Thursday, 2 August 2007

Hallam: A Star High In Seventh Heaven (or, H.A.S.H.I.S.H)

Pictured here yesterday in special Yorkshire Day sunglasses.

It's not often one has the pleaure of hosting a hippy-dippy-trippy-glam-rock-groupie-cum-witch in Club Derrig, but we are fortunate to have a neo-pseudo-type one in Jools "Smoking, Snorting, Shooting, Spelling" Hallam, whose rare visits leave my many worldly-wise guests wondering just what the hell was going on.

Laying claim to having entertained the bongo drummer out of T.Rex, the second drummer in the Glitter Band, the bass player out of Slade, the guitarist out of Roxy Music, the Sweet, and most of Wizzard on one night of their all-star glam reunion tour in 1981 (13th May, Doncaster Alhambra), she insists her memory for individual names is far less important than her recall of their poptastic credentials.

She has an amazing recall for sordid details and can recount a lengthy and shocking tale for each of the notches on the heavily-scarred broomstick she is never seen without. This detailed recollection is all the more surprising as she has never knowingly turned down any substance offered her (save a Twix, once, her reasoning being that if a Mars Bar was good enough for Marianne it was good enough for her.).

Chocolate, she claims, is a sacrament. She can often be found wandering the streets of London drenched in it - and it alone - as if participating in some hippy dirty-protest performance art, and threatening to violently smear herself on unlucky passers-by. Indeed, those who have had the 'pleasure' of visiting "the Old Hallam House", as it is known by pent-up young men locally, will be enchanted by the many shrines to a vast array of chocolatiers that can be found in every room of that cursed building.

There is one good thing to say about Jools, though: she is always very handy on those rare occasions when the whiskey turns too sour or the brandy becomes undrinkable. She merely whips out a candle from some nook or cranny about her person and, whilst whirling on the spot - well, pretty much nearly on the spot - commences an invocation thus:

Eeeeeeeeeeeeeeeeeeeeeee!
Eeeeeeeeeeeeeeeeeeeeeeeeeeeeh!
On Ilkley Moor Bah Tat
On Ilkley Moor Bah Tat
La-la-la-la I believe I can fly

La-la-la-la Oooh - or do I?
La-la-la-la Up in the sky-y-y-y-y
La-la-la-la Right way up high-igh-igh
La-la-la-la Banish those bad spirits - ooooooooooooooh! - goodbye-bye-bye.

She then places all the bottles of "bad spirits" in her capacious carpet bag and leaves quickly. It certainly seems to work. For her, at any rate.
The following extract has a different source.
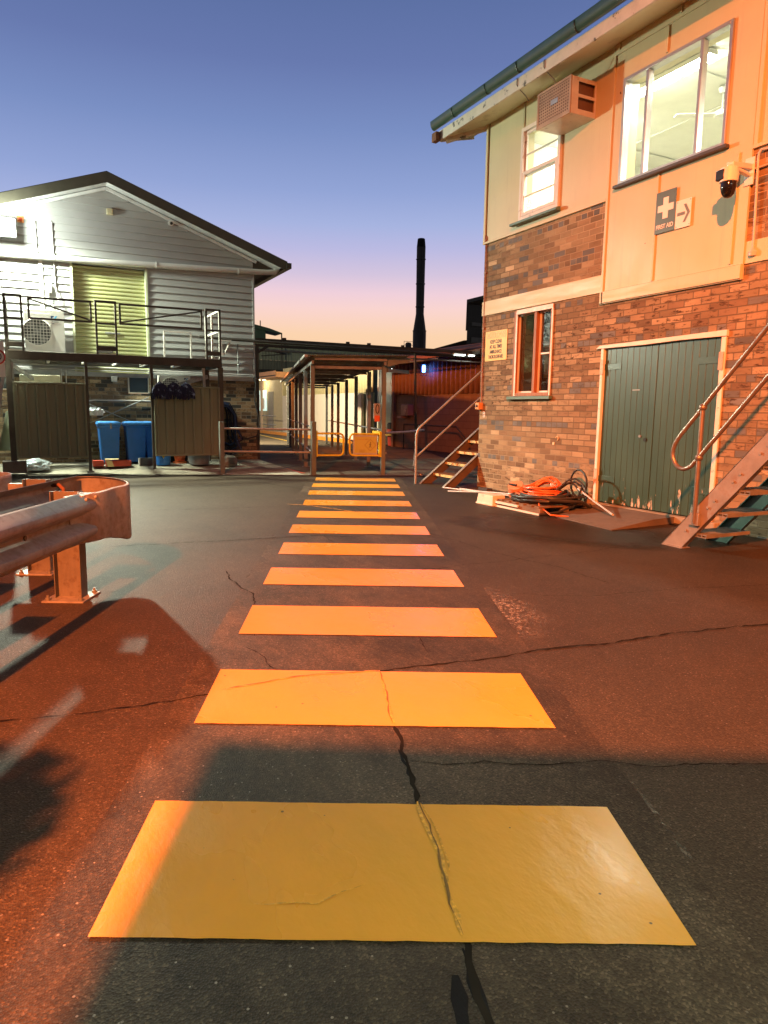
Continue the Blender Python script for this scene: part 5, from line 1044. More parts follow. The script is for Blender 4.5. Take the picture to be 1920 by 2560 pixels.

On evenings of the full moon she will hold what she describes as psycho-psychic-psychedelic happenings. These include fortune-telling using either cards, tea leaves, palmistry, a crystal ball, or - until a recent intervention by the licensing authority's Health and Safety fascist goons - the entrails of a freshly-slaughtered goat.

Unable to foretell the next day's weather with almost the accuracy of the Met Office, she is much sought after for advice on picnicking plans.

She is also able - when in a deep, alcohol-sustained trance - to summon forth those from the 'other side' who seem peculiarly willing to help with such mundane matters as where someone has mislaid their keys. Speaking in a voice not her own - one more refined, elegant, and less Yorkshire - she will channel the spirits thus, "Does anyone here know a of Charles who has passed? No? Wait it's....Charlotte.... no....no-one? Wait it's coming through clearly now - Carol?....Carlotta?....Carl? Oooooh, for flip's sake give me clue won't one of you?"

She has yet to reveal to us (although not, apparently, the members of Showaddywaddy) what she refers to as her "famous golden chakras".